» **What is needed**
Your task is to transcribe, without alteration, the lines from the top of the material below through the line bearing "R = math.radians", inclusive.

** start Supplied data **

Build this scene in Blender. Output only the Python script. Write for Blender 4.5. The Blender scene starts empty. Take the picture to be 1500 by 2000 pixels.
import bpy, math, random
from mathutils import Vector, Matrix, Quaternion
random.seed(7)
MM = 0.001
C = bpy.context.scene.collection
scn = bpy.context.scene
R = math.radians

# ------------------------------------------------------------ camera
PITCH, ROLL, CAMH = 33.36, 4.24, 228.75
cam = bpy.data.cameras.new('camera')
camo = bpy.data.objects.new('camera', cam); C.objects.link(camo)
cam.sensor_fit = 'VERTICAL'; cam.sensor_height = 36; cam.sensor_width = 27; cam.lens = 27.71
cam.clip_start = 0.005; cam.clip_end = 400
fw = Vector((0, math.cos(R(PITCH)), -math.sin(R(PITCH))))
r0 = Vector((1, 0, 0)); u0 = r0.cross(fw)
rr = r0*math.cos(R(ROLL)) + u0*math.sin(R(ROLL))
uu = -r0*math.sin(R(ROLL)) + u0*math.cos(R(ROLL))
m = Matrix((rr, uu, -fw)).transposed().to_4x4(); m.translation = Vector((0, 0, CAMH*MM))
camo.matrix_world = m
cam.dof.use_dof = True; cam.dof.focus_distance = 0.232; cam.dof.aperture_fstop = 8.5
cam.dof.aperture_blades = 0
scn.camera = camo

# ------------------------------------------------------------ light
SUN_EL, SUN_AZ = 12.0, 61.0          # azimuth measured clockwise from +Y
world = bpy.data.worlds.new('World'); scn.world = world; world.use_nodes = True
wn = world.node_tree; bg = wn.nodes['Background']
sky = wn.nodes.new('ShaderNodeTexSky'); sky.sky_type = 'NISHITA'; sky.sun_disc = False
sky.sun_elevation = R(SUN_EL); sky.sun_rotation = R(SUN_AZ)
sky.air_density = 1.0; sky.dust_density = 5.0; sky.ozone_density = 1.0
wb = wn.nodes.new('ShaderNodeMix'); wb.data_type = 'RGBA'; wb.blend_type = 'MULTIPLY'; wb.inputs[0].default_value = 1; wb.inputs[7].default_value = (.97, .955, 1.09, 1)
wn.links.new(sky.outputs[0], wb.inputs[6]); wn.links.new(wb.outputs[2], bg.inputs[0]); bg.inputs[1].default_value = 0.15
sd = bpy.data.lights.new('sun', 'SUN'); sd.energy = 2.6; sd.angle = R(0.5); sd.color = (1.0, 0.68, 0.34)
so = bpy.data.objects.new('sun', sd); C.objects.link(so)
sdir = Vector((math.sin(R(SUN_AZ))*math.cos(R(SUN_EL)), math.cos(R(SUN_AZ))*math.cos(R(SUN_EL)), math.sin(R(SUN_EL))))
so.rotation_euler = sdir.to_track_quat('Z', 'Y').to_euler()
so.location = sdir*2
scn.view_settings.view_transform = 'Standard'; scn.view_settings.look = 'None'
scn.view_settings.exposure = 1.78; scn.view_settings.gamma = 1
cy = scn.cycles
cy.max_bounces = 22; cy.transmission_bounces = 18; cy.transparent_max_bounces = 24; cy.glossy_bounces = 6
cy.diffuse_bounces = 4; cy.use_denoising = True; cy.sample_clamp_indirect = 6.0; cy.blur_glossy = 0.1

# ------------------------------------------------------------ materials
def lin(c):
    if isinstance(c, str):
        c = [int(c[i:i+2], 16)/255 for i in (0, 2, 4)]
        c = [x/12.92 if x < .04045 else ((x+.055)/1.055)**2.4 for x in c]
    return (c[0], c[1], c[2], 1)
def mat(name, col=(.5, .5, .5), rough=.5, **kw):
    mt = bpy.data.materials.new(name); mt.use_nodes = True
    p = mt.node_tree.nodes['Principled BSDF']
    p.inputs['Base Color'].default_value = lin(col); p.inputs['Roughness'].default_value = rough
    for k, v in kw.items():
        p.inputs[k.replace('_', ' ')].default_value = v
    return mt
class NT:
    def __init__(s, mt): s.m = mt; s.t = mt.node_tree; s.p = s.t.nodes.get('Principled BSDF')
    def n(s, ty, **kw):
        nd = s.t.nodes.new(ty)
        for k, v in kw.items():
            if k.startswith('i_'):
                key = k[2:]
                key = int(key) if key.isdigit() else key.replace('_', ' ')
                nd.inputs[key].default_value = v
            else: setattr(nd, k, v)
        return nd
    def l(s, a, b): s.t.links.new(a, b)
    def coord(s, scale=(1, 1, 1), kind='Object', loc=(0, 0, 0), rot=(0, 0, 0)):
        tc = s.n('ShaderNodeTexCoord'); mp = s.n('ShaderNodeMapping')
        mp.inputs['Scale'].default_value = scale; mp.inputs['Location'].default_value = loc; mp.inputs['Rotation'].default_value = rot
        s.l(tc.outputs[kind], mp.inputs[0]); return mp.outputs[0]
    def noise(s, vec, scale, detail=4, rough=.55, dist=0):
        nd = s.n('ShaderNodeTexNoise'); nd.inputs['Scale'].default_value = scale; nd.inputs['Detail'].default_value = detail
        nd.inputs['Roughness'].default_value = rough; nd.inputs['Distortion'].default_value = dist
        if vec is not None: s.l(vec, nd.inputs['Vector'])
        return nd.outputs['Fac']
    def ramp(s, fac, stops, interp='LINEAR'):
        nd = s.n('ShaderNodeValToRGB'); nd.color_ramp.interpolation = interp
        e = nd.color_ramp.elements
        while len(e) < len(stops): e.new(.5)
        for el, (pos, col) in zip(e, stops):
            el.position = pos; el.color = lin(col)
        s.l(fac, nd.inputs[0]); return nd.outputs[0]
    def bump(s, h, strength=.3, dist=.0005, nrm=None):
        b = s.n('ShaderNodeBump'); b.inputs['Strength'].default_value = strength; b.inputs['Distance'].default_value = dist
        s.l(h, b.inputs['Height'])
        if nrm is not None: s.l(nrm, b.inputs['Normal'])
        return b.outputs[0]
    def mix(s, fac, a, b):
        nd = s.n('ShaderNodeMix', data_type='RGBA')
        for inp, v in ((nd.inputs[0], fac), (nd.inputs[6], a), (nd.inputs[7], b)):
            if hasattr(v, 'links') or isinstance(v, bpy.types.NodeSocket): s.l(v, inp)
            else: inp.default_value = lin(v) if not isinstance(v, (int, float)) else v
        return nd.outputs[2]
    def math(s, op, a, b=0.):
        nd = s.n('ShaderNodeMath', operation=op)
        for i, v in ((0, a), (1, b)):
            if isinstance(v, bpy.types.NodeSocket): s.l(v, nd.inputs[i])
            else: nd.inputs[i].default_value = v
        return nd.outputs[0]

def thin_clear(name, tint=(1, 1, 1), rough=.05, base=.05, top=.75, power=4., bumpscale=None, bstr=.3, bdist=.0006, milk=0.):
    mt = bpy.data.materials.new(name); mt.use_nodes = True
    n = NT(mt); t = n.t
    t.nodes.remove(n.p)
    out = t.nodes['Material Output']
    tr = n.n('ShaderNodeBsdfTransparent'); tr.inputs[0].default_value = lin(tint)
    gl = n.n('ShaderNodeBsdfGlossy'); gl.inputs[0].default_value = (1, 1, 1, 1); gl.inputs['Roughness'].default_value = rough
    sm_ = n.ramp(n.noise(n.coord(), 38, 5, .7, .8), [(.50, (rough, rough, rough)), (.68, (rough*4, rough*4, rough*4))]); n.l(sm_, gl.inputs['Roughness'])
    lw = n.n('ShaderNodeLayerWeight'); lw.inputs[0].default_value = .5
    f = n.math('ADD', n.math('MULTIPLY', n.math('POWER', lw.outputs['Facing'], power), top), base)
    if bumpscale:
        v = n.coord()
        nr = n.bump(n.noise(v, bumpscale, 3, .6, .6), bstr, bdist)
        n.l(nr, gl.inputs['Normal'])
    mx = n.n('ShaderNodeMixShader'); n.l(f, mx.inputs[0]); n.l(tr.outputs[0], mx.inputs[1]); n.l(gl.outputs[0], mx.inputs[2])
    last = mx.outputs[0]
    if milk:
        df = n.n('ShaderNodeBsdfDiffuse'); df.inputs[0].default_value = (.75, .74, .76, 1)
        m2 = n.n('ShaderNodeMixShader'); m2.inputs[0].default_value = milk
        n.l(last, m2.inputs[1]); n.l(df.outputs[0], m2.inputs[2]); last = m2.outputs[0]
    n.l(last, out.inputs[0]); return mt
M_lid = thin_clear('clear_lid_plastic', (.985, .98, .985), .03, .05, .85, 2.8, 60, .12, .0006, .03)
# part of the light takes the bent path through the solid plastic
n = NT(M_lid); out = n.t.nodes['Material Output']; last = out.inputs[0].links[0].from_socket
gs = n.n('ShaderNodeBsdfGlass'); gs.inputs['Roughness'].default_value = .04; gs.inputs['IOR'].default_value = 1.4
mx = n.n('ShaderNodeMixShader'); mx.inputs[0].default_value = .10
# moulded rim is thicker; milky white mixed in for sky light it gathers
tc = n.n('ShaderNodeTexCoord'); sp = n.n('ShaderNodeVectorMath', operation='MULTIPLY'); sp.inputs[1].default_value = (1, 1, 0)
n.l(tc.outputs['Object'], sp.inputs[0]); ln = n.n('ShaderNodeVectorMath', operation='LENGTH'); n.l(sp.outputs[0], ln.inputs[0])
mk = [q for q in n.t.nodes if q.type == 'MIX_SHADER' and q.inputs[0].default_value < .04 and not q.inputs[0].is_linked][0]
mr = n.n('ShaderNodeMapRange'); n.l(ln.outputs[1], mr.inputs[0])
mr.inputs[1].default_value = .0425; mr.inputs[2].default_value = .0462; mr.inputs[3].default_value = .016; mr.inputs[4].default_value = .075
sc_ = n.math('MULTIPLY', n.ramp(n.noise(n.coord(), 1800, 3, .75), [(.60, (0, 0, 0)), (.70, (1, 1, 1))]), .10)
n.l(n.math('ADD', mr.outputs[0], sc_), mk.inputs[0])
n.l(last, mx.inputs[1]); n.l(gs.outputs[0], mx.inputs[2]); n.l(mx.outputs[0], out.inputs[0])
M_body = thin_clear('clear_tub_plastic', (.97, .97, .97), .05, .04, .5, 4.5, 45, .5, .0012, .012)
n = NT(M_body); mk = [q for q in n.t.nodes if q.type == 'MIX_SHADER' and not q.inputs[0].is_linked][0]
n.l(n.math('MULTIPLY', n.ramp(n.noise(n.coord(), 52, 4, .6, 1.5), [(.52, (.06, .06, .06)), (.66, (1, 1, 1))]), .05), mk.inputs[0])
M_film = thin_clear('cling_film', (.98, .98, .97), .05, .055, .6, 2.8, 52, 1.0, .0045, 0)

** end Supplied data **

» **Answer to this exercise**
Build this scene in Blender. Output only the Python script. Write for Blender 4.5. The Blender scene starts empty. Take the picture to be 1500 by 2000 pixels.
import bpy, math, random
from mathutils import Vector, Matrix, Quaternion
random.seed(7)
MM = 0.001
C = bpy.context.scene.collection
scn = bpy.context.scene
R = math.radians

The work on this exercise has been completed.